Don’t Let Overwhelm Overhwelm You

It’s likely this post will be late, because… well, let me explain that one.

Yesterday was a day from tech hell.  In this era of app integration, I’m still somewhat amazed that disparate apps can talk to each other and automate some amazingly complex processes.  Yesterday, though, two of them decided to not play nicely together.

It started off with a very simple thing:  A field in my shopping cart software would not switch to “required” instead of optional.

That was the start of a day-long rabbit hole of tech support calls, live chats, and lots and lots of reading involving long words and acronyms.  I had two app developers pointing at each other, saying the other was at fault.

I was also blithely told to get my site developer to resolve the issue.

As I am the site developer, editor, content manger, and chief cook and bottle washer, that was a spectacularly useless suggestion.

I sometimes get the feeling that many tech companies just flat don’t understand the indie publishing world, or authors.

There was a point (around the time that suggestion was made) when I could feel all my frustration rising up inside me, like a noxious froth.  It would have been very easy at that point to throw my hands up in the air and storm away from my desk and binge on a TV series or two, instead.

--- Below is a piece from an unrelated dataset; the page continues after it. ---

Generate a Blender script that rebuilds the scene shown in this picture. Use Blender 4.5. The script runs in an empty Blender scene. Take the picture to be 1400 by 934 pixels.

The only thing that stopped me was the realization that there was no one else who could resolve this, and it must be resolved.

That realization brought calm.  An artificial calm, and a stoical patience, but they worked enough to let me roll up my sleeves, start researching, consult the Great Google when needed, and work my way step by step through the jargon and concepts.  I made a mirror site, stripped it of everything useful, then started adding plugins back in until I found the culprit.

Then it was a matter of tweaking a dozen different settings in that plug-in, and the associated API settings on a different site.  The range of possible settings between the two ends of the conduit were exponential, so I chose not to consider that number at all.  I might have puked, if I had.

I’m not a coder.  I’m not a tech-head.  I have a robust tolerance for technical talk, but I am 100% self-taught.  Yesterday was overwhelming.

Yet I got through it.

If I can, you can to.  What overwhelms you and makes you break out into a sweat might be different to mine — formatting books, or creating ePubs.  Marketing.  Creating print books.  Covers.  For every indie author, there is an aspect of indie publishing that seems completely beyond our capabilities, but we’re usually so short on revenue, that paying someone else to take care of it is not an option.

Learning esoteric subjects in order to do it yourself is worth it, even if you only have to do it once.  Knowing how something works gives you confidence to direct contractors, and know they’re not trying to con you in any way.

After recovering from yesterday, now I am catching up on what didn’t get done yesterday, including this post.

It’s one minute to 10 am.  I’m not late, after all.